Other Skies, Other Stories

From ₹ 420

These stories, written originally in Hindi, reveal an author who can think and create in two languages with rare fluency. With her faultless ear for the cadences of Hindustani, Sara Rai illuminates the life of small towns with details which perhaps only a bilingual writer would pick up on. Equally important to her in the landscape of human lives is the presence of trees, birds, insects, and fish. Her Zen-like meditations on the silent yet profound movements of this world are presented in a language that is pared down, spare, and evocative. She remains unseen, but her presence animates each of her characters, whether it be Surabhi from ‘Catfish’, the eponymous Nabila, or Sour Face and Shrew from ‘Golden Anniversary’. The stories are presented here in a lucid translation by Ira Pande and the author.

______________________________________________________________________________________

Sara Rai is a writer, translator, and editor. She has published four collections of short stories and a novel in Hindi. The German translation by Johanna Hahn of her selected short fiction, Im Labyrinth (The Labyrinth), won the Coburg Rückert Prize 2019 and was nominated for the Weltempfänger Prize 2020. She has translated five collections of short stories from Hindi into English, most recently Vinod Kumar Shukla’s Blue is like Blue (with Arvind Krishna Mehrotra), which won the Atta Galatta Prize 2019 and the Mathrubhumi Book of the Year Award 2020. Her memoir Raw Umber won the Tata Literature Live Book of the Year Award 2023 in the nonfiction category.

Ira Pande taught English Literature at Panjab University, Chandigarh.
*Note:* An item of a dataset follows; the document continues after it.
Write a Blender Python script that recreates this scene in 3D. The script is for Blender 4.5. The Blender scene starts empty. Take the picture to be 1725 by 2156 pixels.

She has worked at The Indian Express and later, the journals Seminar and Biblio. She was with Dorling-Kindersley and Roli Books before becoming Chief Editor of the IIC Quarterly. Her English translation of Manohar Shyam Joshi’s T’ta Professor won the Crossword and Sahitya Akademi awards in 2010. She has also written, and later translated into Hindi, Diddi: My Mother’s Voice, an acclaimed memoir of her mother, the late author Shivani.